━━━ MATERIAL PROVIDED ━━━

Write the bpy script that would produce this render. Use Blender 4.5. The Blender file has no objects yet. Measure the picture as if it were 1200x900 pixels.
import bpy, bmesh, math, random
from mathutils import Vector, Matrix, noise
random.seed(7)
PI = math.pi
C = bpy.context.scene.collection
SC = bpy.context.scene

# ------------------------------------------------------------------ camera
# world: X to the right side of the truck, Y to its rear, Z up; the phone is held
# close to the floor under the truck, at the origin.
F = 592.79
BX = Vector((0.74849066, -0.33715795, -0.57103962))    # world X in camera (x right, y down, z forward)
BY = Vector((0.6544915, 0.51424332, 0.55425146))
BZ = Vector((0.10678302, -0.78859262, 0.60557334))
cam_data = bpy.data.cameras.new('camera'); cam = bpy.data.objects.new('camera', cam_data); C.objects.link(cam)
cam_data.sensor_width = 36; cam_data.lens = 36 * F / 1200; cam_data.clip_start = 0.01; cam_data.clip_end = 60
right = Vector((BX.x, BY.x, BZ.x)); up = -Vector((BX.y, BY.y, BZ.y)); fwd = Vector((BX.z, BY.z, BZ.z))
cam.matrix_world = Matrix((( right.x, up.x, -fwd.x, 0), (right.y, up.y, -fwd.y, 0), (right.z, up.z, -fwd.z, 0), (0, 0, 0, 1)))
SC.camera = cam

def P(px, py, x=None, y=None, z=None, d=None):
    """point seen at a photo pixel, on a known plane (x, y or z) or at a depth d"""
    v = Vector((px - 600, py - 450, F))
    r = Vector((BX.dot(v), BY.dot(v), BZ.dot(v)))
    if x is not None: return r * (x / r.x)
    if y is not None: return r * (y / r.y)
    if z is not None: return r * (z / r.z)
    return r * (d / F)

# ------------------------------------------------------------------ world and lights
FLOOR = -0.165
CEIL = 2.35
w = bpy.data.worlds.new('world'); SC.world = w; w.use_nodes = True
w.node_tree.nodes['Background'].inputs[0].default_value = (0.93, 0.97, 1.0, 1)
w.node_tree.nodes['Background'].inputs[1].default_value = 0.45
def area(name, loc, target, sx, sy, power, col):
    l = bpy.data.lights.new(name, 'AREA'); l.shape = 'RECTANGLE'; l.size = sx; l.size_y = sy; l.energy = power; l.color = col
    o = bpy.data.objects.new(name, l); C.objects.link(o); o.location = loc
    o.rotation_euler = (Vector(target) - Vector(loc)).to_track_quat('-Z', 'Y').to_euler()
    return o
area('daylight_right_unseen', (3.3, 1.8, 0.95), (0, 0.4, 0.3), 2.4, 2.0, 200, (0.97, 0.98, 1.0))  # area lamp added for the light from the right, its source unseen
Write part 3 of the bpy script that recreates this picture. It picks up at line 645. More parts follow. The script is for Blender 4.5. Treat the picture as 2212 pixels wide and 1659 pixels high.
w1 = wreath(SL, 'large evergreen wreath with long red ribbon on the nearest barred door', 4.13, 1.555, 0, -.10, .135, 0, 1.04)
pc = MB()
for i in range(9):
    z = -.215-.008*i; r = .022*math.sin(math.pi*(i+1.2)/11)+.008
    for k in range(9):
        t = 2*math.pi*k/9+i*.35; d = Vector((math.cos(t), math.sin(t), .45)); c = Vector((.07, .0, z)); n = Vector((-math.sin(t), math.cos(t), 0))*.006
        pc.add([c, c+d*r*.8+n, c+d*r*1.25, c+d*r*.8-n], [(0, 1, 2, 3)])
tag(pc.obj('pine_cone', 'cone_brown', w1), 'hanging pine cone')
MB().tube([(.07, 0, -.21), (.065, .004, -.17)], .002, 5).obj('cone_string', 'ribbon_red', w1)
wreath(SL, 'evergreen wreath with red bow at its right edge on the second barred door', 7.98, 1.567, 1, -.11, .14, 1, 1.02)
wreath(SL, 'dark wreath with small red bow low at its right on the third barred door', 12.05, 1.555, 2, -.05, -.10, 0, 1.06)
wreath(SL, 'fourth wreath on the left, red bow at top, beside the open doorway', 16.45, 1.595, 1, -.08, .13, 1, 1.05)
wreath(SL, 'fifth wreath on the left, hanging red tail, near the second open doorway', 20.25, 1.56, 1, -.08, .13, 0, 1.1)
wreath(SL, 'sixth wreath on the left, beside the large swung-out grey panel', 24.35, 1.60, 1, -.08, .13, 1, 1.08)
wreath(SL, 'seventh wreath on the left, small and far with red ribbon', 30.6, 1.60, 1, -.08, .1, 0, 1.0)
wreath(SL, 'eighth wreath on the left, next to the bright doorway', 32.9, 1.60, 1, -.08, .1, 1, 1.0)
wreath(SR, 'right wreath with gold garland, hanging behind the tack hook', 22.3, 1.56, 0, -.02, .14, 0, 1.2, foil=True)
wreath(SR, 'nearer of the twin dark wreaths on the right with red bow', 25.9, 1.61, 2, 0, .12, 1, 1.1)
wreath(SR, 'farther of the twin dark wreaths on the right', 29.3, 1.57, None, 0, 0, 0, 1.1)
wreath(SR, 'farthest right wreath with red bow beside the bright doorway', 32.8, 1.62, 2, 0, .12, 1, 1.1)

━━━

▶ **TASK PROMPT**: Copy down the whole of the data above, matching it exactly.

▶ **RESPONSE TO THIS EXERCISE**:
Write the bpy script that would produce this render. Use Blender 4.5. The Blender file has no objects yet. Measure the picture as if it were 1200x900 pixels.
import bpy, bmesh, math, random
from mathutils import Vector, Matrix, noise
random.seed(7)
PI = math.pi
C = bpy.context.scene.collection
SC = bpy.context.scene

# ------------------------------------------------------------------ camera
# world: X to the right side of the truck, Y to its rear, Z up; the phone is held
# close to the floor under the truck, at the origin.
F = 592.79
BX = Vector((0.74849066, -0.33715795, -0.57103962))    # world X in camera (x right, y down, z forward)
BY = Vector((0.6544915, 0.51424332, 0.55425146))
BZ = Vector((0.10678302, -0.78859262, 0.60557334))
cam_data = bpy.data.cameras.new('camera'); cam = bpy.data.objects.new('camera', cam_data); C.objects.link(cam)
cam_data.sensor_width = 36; cam_data.lens = 36 * F / 1200; cam_data.clip_start = 0.01; cam_data.clip_end = 60
right = Vector((BX.x, BY.x, BZ.x)); up = -Vector((BX.y, BY.y, BZ.y)); fwd = Vector((BX.z, BY.z, BZ.z))
cam.matrix_world = Matrix((( right.x, up.x, -fwd.x, 0), (right.y, up.y, -fwd.y, 0), (right.z, up.z, -fwd.z, 0), (0, 0, 0, 1)))
SC.camera = cam

def P(px, py, x=None, y=None, z=None, d=None):
    """point seen at a photo pixel, on a known plane (x, y or z) or at a depth d"""
    v = Vector((px - 600, py - 450, F))
    r = Vector((BX.dot(v), BY.dot(v), BZ.dot(v)))
    if x is not None: return r * (x / r.x)
    if y is not None: return r * (y / r.y)
    if z is not None: return r * (z / r.z)
    return r * (d / F)

# ------------------------------------------------------------------ world and lights
FLOOR = -0.165
CEIL = 2.35
w = bpy.data.worlds.new('world'); SC.world = w; w.use_nodes = True
w.node_tree.nodes['Background'].inputs[0].default_value = (0.93, 0.97, 1.0, 1)
w.node_tree.nodes['Background'].inputs[1].default_value = 0.45
def area(name, loc, target, sx, sy, power, col):
    l = bpy.data.lights.new(name, 'AREA'); l.shape = 'RECTANGLE'; l.size = sx; l.size_y = sy; l.energy = power; l.color = col
    o = bpy.data.objects.new(name, l); C.objects.link(o); o.location = loc
    o.rotation_euler = (Vector(target) - Vector(loc)).to_track_quat('-Z', 'Y').to_euler()
    return o
area('daylight_right_unseen', (3.3, 1.8, 0.95), (0, 0.4, 0.3), 2.4, 2.0, 200, (0.97, 0.98, 1.0))  # area lamp added for the light from the right, its source unseen
Write part 3 of the bpy script that recreates this picture. It picks up at line 645. More parts follow. The script is for Blender 4.5. Treat the picture as 2212 pixels wide and 1659 pixels high.
w1 = wreath(SL, 'large evergreen wreath with long red ribbon on the nearest barred door', 4.13, 1.555, 0, -.10, .135, 0, 1.04)
pc = MB()
for i in range(9):
    z = -.215-.008*i; r = .022*math.sin(math.pi*(i+1.2)/11)+.008
    for k in range(9):
        t = 2*math.pi*k/9+i*.35; d = Vector((math.cos(t), math.sin(t), .45)); c = Vector((.07, .0, z)); n = Vector((-math.sin(t), math.cos(t), 0))*.006
        pc.add([c, c+d*r*.8+n, c+d*r*1.25, c+d*r*.8-n], [(0, 1, 2, 3)])
tag(pc.obj('pine_cone', 'cone_brown', w1), 'hanging pine cone')
MB().tube([(.07, 0, -.21), (.065, .004, -.17)], .002, 5).obj('cone_string', 'ribbon_red', w1)
wreath(SL, 'evergreen wreath with red bow at its right edge on the second barred door', 7.98, 1.567, 1, -.11, .14, 1, 1.02)
wreath(SL, 'dark wreath with small red bow low at its right on the third barred door', 12.05, 1.555, 2, -.05, -.10, 0, 1.06)
wreath(SL, 'fourth wreath on the left, red bow at top, beside the open doorway', 16.45, 1.595, 1, -.08, .13, 1, 1.05)
wreath(SL, 'fifth wreath on the left, hanging red tail, near the second open doorway', 20.25, 1.56, 1, -.08, .13, 0, 1.1)
wreath(SL, 'sixth wreath on the left, beside the large swung-out grey panel', 24.35, 1.60, 1, -.08, .13, 1, 1.08)
wreath(SL, 'seventh wreath on the left, small and far with red ribbon', 30.6, 1.60, 1, -.08, .1, 0, 1.0)
wreath(SL, 'eighth wreath on the left, next to the bright doorway', 32.9, 1.60, 1, -.08, .1, 1, 1.0)
wreath(SR, 'right wreath with gold garland, hanging behind the tack hook', 22.3, 1.56, 0, -.02, .14, 0, 1.2, foil=True)
wreath(SR, 'nearer of the twin dark wreaths on the right with red bow', 25.9, 1.61, 2, 0, .12, 1, 1.1)
wreath(SR, 'farther of the twin dark wreaths on the right', 29.3, 1.57, None, 0, 0, 0, 1.1)
wreath(SR, 'farthest right wreath with red bow beside the bright doorway', 32.8, 1.62, 2, 0, .12, 1, 1.1)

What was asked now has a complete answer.